#### Requirement
Reproduce all of the data exactly, with no line skipped.

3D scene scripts

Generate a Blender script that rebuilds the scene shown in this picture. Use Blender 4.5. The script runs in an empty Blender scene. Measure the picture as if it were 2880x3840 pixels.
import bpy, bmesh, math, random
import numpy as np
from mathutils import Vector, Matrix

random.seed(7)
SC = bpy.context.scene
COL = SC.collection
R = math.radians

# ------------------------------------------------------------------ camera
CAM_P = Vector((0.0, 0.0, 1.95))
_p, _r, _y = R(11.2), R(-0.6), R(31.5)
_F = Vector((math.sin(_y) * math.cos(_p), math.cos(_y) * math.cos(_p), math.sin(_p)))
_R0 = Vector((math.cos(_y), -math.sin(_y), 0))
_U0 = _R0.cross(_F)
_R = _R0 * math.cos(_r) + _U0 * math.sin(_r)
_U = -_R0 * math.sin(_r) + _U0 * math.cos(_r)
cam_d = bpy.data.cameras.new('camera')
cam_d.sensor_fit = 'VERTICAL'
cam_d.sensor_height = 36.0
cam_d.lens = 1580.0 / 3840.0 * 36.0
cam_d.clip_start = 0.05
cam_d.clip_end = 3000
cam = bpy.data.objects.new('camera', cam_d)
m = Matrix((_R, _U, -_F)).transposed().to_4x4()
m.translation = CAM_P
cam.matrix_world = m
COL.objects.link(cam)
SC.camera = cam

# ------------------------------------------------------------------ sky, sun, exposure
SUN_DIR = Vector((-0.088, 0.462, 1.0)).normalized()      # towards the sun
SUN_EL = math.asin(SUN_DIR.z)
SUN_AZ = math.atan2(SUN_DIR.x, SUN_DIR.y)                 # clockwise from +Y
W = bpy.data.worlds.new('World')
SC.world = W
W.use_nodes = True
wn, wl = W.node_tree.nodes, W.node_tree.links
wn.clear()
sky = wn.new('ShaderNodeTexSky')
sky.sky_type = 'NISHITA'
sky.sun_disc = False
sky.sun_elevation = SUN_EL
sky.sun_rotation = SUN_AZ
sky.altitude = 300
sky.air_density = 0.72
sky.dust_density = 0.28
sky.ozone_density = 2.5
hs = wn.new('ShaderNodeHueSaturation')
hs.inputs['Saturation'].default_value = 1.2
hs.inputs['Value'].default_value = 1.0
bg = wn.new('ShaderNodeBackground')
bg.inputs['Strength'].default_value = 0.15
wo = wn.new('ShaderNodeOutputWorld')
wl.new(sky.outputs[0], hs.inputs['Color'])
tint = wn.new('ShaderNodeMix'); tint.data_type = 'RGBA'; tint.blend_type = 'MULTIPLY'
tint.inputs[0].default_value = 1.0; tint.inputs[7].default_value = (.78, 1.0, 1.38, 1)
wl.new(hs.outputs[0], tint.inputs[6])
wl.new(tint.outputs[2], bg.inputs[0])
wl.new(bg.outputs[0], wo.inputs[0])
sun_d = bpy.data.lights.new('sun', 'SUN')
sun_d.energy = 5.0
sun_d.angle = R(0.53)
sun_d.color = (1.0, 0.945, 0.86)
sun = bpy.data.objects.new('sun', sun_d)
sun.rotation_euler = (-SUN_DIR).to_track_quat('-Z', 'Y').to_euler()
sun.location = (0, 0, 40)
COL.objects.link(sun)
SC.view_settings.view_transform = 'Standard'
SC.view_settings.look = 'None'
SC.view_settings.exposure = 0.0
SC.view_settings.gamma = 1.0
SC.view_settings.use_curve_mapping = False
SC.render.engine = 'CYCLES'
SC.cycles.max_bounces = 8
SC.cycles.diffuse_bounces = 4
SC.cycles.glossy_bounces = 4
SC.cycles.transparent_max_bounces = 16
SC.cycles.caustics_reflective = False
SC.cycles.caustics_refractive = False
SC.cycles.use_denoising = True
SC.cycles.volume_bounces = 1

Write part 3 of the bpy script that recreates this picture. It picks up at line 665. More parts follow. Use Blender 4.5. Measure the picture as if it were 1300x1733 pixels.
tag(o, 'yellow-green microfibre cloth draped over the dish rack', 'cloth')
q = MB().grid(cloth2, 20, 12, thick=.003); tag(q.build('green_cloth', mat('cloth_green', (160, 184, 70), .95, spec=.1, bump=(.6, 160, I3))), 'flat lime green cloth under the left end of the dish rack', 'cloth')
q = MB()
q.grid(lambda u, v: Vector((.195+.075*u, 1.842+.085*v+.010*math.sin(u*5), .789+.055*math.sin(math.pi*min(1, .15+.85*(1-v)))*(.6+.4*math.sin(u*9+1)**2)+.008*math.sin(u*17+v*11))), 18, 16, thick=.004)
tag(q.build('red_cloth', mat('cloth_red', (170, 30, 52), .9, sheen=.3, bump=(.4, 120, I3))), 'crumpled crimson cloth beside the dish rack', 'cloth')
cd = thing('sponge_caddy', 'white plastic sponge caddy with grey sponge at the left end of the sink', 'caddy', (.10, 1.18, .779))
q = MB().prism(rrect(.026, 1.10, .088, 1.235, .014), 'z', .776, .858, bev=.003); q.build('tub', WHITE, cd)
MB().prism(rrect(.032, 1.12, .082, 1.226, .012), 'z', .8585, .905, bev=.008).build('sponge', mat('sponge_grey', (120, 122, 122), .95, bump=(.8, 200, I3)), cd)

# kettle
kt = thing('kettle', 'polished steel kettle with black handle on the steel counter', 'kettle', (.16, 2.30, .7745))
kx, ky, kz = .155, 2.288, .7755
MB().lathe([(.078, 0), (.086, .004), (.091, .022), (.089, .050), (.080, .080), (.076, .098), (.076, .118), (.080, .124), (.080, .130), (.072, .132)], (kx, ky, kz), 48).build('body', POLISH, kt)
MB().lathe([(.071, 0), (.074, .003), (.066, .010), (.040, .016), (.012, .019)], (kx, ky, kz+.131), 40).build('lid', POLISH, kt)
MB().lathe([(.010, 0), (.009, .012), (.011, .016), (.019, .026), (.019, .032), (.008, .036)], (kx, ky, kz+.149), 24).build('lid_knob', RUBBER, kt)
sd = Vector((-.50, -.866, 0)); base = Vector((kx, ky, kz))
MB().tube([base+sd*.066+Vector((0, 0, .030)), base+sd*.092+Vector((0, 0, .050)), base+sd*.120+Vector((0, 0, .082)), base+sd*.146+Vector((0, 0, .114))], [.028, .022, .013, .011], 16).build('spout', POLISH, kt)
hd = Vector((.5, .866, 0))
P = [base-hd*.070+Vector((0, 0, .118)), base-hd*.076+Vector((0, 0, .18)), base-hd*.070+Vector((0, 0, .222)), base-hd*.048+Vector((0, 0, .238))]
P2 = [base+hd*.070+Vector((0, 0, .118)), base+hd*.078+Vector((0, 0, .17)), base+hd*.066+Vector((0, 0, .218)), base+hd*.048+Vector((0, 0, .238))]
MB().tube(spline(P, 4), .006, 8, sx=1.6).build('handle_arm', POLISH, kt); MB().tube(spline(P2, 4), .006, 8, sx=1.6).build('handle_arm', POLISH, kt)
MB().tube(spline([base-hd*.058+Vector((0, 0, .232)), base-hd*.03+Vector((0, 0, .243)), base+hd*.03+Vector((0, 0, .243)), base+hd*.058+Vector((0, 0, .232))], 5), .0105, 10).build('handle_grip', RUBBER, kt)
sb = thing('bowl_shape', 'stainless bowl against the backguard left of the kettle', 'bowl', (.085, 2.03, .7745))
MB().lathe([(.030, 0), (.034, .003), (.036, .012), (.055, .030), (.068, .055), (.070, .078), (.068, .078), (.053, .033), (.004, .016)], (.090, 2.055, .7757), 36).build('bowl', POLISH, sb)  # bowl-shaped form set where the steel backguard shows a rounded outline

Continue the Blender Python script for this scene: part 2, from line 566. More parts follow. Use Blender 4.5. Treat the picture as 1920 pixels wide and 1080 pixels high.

#### Written reply
Generate a Blender script that rebuilds the scene shown in this picture. Use Blender 4.5. The script runs in an empty Blender scene. Measure the picture as if it were 2880x3840 pixels.
import bpy, bmesh, math, random
import numpy as np
from mathutils import Vector, Matrix

random.seed(7)
SC = bpy.context.scene
COL = SC.collection
R = math.radians

# ------------------------------------------------------------------ camera
CAM_P = Vector((0.0, 0.0, 1.95))
_p, _r, _y = R(11.2), R(-0.6), R(31.5)
_F = Vector((math.sin(_y) * math.cos(_p), math.cos(_y) * math.cos(_p), math.sin(_p)))
_R0 = Vector((math.cos(_y), -math.sin(_y), 0))
_U0 = _R0.cross(_F)
_R = _R0 * math.cos(_r) + _U0 * math.sin(_r)
_U = -_R0 * math.sin(_r) + _U0 * math.cos(_r)
cam_d = bpy.data.cameras.new('camera')
cam_d.sensor_fit = 'VERTICAL'
cam_d.sensor_height = 36.0
cam_d.lens = 1580.0 / 3840.0 * 36.0
cam_d.clip_start = 0.05
cam_d.clip_end = 3000
cam = bpy.data.objects.new('camera', cam_d)
m = Matrix((_R, _U, -_F)).transposed().to_4x4()
m.translation = CAM_P
cam.matrix_world = m
COL.objects.link(cam)
SC.camera = cam

# ------------------------------------------------------------------ sky, sun, exposure
SUN_DIR = Vector((-0.088, 0.462, 1.0)).normalized()      # towards the sun
SUN_EL = math.asin(SUN_DIR.z)
SUN_AZ = math.atan2(SUN_DIR.x, SUN_DIR.y)                 # clockwise from +Y
W = bpy.data.worlds.new('World')
SC.world = W
W.use_nodes = True
wn, wl = W.node_tree.nodes, W.node_tree.links
wn.clear()
sky = wn.new('ShaderNodeTexSky')
sky.sky_type = 'NISHITA'
sky.sun_disc = False
sky.sun_elevation = SUN_EL
sky.sun_rotation = SUN_AZ
sky.altitude = 300
sky.air_density = 0.72
sky.dust_density = 0.28
sky.ozone_density = 2.5
hs = wn.new('ShaderNodeHueSaturation')
hs.inputs['Saturation'].default_value = 1.2
hs.inputs['Value'].default_value = 1.0
bg = wn.new('ShaderNodeBackground')
bg.inputs['Strength'].default_value = 0.15
wo = wn.new('ShaderNodeOutputWorld')
wl.new(sky.outputs[0], hs.inputs['Color'])
tint = wn.new('ShaderNodeMix'); tint.data_type = 'RGBA'; tint.blend_type = 'MULTIPLY'
tint.inputs[0].default_value = 1.0; tint.inputs[7].default_value = (.78, 1.0, 1.38, 1)
wl.new(hs.outputs[0], tint.inputs[6])
wl.new(tint.outputs[2], bg.inputs[0])
wl.new(bg.outputs[0], wo.inputs[0])
sun_d = bpy.data.lights.new('sun', 'SUN')
sun_d.energy = 5.0
sun_d.angle = R(0.53)
sun_d.color = (1.0, 0.945, 0.86)
sun = bpy.data.objects.new('sun', sun_d)
sun.rotation_euler = (-SUN_DIR).to_track_quat('-Z', 'Y').to_euler()
sun.location = (0, 0, 40)
COL.objects.link(sun)
SC.view_settings.view_transform = 'Standard'
SC.view_settings.look = 'None'
SC.view_settings.exposure = 0.0
SC.view_settings.gamma = 1.0
SC.view_settings.use_curve_mapping = False
SC.render.engine = 'CYCLES'
SC.cycles.max_bounces = 8
SC.cycles.diffuse_bounces = 4
SC.cycles.glossy_bounces = 4
SC.cycles.transparent_max_bounces = 16
SC.cycles.caustics_reflective = False
SC.cycles.caustics_refractive = False
SC.cycles.use_denoising = True
SC.cycles.volume_bounces = 1

Write part 3 of the bpy script that recreates this picture. It picks up at line 665. More parts follow. Use Blender 4.5. Measure the picture as if it were 1300x1733 pixels.
tag(o, 'yellow-green microfibre cloth draped over the dish rack', 'cloth')
q = MB().grid(cloth2, 20, 12, thick=.003); tag(q.build('green_cloth', mat('cloth_green', (160, 184, 70), .95, spec=.1, bump=(.6, 160, I3))), 'flat lime green cloth under the left end of the dish rack', 'cloth')
q = MB()
q.grid(lambda u, v: Vector((.195+.075*u, 1.842+.085*v+.010*math.sin(u*5), .789+.055*math.sin(math.pi*min(1, .15+.85*(1-v)))*(.6+.4*math.sin(u*9+1)**2)+.008*math.sin(u*17+v*11))), 18, 16, thick=.004)
tag(q.build('red_cloth', mat('cloth_red', (170, 30, 52), .9, sheen=.3, bump=(.4, 120, I3))), 'crumpled crimson cloth beside the dish rack', 'cloth')
cd = thing('sponge_caddy', 'white plastic sponge caddy with grey sponge at the left end of the sink', 'caddy', (.10, 1.18, .779))
q = MB().prism(rrect(.026, 1.10, .088, 1.235, .014), 'z', .776, .858, bev=.003); q.build('tub', WHITE, cd)
MB().prism(rrect(.032, 1.12, .082, 1.226, .012), 'z', .8585, .905, bev=.008).build('sponge', mat('sponge_grey', (120, 122, 122), .95, bump=(.8, 200, I3)), cd)

# kettle
kt = thing('kettle', 'polished steel kettle with black handle on the steel counter', 'kettle', (.16, 2.30, .7745))
kx, ky, kz = .155, 2.288, .7755
MB().lathe([(.078, 0), (.086, .004), (.091, .022), (.089, .050), (.080, .080), (.076, .098), (.076, .118), (.080, .124), (.080, .130), (.072, .132)], (kx, ky, kz), 48).build('body', POLISH, kt)
MB().lathe([(.071, 0), (.074, .003), (.066, .010), (.040, .016), (.012, .019)], (kx, ky, kz+.131), 40).build('lid', POLISH, kt)
MB().lathe([(.010, 0), (.009, .012), (.011, .016), (.019, .026), (.019, .032), (.008, .036)], (kx, ky, kz+.149), 24).build('lid_knob', RUBBER, kt)
sd = Vector((-.50, -.866, 0)); base = Vector((kx, ky, kz))
MB().tube([base+sd*.066+Vector((0, 0, .030)), base+sd*.092+Vector((0, 0, .050)), base+sd*.120+Vector((0, 0, .082)), base+sd*.146+Vector((0, 0, .114))], [.028, .022, .013, .011], 16).build('spout', POLISH, kt)
hd = Vector((.5, .866, 0))
P = [base-hd*.070+Vector((0, 0, .118)), base-hd*.076+Vector((0, 0, .18)), base-hd*.070+Vector((0, 0, .222)), base-hd*.048+Vector((0, 0, .238))]
P2 = [base+hd*.070+Vector((0, 0, .118)), base+hd*.078+Vector((0, 0, .17)), base+hd*.066+Vector((0, 0, .218)), base+hd*.048+Vector((0, 0, .238))]
MB().tube(spline(P, 4), .006, 8, sx=1.6).build('handle_arm', POLISH, kt); MB().tube(spline(P2, 4), .006, 8, sx=1.6).build('handle_arm', POLISH, kt)
MB().tube(spline([base-hd*.058+Vector((0, 0, .232)), base-hd*.03+Vector((0, 0, .243)), base+hd*.03+Vector((0, 0, .243)), base+hd*.058+Vector((0, 0, .232))], 5), .0105, 10).build('handle_grip', RUBBER, kt)
sb = thing('bowl_shape', 'stainless bowl against the backguard left of the kettle', 'bowl', (.085, 2.03, .7745))
MB().lathe([(.030, 0), (.034, .003), (.036, .012), (.055, .030), (.068, .055), (.070, .078), (.068, .078), (.053, .033), (.004, .016)], (.090, 2.055, .7757), 36).build('bowl', POLISH, sb)  # bowl-shaped form set where the steel backguard shows a rounded outline

Continue the Blender Python script for this scene: part 2, from line 566. More parts follow. Use Blender 4.5. Treat the picture as 1920 pixels wide and 1080 pixels high.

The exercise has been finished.